Your instructions >> Wherever a line holds the string "parts", copy that line.

Dataset extract >>
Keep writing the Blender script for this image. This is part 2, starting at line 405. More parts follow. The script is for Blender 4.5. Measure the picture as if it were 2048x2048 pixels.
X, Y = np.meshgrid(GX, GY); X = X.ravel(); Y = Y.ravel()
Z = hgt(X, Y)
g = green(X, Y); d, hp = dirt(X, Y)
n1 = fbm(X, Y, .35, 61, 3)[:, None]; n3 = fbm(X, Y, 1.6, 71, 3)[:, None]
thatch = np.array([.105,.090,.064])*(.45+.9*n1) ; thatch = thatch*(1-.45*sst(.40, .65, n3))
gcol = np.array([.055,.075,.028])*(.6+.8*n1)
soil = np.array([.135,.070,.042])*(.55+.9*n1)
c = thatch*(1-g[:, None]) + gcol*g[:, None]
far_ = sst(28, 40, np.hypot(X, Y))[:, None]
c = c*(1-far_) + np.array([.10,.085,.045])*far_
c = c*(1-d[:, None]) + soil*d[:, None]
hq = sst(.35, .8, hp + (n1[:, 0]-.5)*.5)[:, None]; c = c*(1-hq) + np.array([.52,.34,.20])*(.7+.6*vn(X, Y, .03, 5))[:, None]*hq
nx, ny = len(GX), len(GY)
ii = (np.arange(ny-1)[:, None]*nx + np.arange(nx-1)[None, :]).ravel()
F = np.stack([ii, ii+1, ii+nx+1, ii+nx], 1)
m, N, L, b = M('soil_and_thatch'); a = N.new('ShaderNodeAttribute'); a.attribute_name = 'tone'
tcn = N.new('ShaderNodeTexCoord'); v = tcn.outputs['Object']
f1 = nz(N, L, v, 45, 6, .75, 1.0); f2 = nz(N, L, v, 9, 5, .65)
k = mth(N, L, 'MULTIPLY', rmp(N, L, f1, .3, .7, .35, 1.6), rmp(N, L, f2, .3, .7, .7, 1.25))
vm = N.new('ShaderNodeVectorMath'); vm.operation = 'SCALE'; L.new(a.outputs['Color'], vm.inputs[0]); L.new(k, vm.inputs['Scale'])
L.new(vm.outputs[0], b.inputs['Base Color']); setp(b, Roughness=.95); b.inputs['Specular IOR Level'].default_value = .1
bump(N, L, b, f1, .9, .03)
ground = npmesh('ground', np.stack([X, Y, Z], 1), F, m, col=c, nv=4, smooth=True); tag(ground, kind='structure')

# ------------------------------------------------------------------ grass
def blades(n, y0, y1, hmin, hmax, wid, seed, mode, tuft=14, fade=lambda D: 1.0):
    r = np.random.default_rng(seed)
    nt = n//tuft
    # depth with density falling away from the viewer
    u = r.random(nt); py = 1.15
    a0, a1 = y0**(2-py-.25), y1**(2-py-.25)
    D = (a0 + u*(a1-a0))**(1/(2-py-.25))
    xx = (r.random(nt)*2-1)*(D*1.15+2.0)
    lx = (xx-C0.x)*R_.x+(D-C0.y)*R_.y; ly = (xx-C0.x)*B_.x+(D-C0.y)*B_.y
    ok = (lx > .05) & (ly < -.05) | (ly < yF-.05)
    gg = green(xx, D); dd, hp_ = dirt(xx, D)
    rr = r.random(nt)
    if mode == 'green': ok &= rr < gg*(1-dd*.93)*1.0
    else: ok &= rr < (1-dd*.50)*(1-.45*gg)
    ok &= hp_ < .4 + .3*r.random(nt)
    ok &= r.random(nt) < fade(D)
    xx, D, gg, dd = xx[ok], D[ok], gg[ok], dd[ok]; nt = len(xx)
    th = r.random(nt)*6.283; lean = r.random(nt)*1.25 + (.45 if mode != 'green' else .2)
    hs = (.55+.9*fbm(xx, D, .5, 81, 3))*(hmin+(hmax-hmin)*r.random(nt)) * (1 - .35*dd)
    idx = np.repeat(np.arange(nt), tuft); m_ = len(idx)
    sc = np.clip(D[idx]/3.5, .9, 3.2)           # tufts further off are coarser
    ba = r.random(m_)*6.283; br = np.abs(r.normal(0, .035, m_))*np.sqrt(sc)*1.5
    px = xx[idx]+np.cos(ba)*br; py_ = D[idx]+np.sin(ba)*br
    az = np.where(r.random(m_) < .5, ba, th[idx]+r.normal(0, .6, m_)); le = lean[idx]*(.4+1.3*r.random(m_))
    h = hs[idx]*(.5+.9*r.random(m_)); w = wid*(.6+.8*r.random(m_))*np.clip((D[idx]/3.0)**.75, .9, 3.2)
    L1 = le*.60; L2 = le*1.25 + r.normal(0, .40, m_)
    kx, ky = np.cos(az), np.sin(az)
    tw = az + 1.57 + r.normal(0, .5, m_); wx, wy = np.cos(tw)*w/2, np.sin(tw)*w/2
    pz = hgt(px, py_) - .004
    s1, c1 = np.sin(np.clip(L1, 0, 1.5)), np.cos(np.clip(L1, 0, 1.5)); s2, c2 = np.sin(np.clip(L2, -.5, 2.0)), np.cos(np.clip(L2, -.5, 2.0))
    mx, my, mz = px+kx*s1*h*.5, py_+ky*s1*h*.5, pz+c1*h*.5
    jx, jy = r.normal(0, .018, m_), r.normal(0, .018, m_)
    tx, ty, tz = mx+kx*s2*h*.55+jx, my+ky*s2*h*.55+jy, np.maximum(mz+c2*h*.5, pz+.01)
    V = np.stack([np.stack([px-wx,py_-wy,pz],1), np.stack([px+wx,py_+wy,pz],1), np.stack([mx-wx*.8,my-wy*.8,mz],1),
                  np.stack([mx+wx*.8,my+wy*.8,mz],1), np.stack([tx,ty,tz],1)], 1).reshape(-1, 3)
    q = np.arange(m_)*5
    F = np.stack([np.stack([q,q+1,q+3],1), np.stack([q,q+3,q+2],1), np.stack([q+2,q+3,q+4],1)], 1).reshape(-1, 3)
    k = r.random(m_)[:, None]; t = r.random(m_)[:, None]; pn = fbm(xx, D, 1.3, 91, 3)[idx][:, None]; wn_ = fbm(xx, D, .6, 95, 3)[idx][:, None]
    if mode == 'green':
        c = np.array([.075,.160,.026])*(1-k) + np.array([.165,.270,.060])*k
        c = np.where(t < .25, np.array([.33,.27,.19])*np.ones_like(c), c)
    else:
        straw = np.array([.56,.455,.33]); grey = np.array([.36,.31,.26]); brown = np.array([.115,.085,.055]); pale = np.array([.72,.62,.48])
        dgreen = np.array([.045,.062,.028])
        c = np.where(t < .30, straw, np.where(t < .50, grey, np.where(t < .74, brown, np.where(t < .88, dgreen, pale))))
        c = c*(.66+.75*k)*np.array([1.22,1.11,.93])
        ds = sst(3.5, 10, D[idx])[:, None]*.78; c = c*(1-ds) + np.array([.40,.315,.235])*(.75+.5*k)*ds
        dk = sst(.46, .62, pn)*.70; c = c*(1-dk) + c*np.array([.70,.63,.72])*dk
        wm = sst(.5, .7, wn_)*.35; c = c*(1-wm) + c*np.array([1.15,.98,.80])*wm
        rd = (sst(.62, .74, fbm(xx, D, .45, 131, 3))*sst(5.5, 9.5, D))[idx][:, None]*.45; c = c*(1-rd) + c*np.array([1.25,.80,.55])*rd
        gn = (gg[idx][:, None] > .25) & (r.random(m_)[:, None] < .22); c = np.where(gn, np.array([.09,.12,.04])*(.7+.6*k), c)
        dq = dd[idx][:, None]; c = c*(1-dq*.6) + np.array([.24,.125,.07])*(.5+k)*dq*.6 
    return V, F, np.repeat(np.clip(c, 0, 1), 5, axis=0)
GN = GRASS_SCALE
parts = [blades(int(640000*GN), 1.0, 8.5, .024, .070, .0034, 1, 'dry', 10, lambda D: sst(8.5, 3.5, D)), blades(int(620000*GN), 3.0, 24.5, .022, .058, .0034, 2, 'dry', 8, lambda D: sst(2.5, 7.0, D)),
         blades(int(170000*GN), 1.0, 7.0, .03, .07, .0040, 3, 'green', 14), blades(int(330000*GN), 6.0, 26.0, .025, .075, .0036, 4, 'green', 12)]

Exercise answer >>
Keep writing the Blender script for this image. This is part 2, starting at line 405. More parts follow. The script is for Blender 4.5. Measure the picture as if it were 2048x2048 pixels.
parts = [blades(int(640000*GN), 1.0, 8.5, .024, .070, .0034, 1, 'dry', 10, lambda D: sst(8.5, 3.5, D)), blades(int(620000*GN), 3.0, 24.5, .022, .058, .0034, 2, 'dry', 8, lambda D: sst(2.5, 7.0, D)),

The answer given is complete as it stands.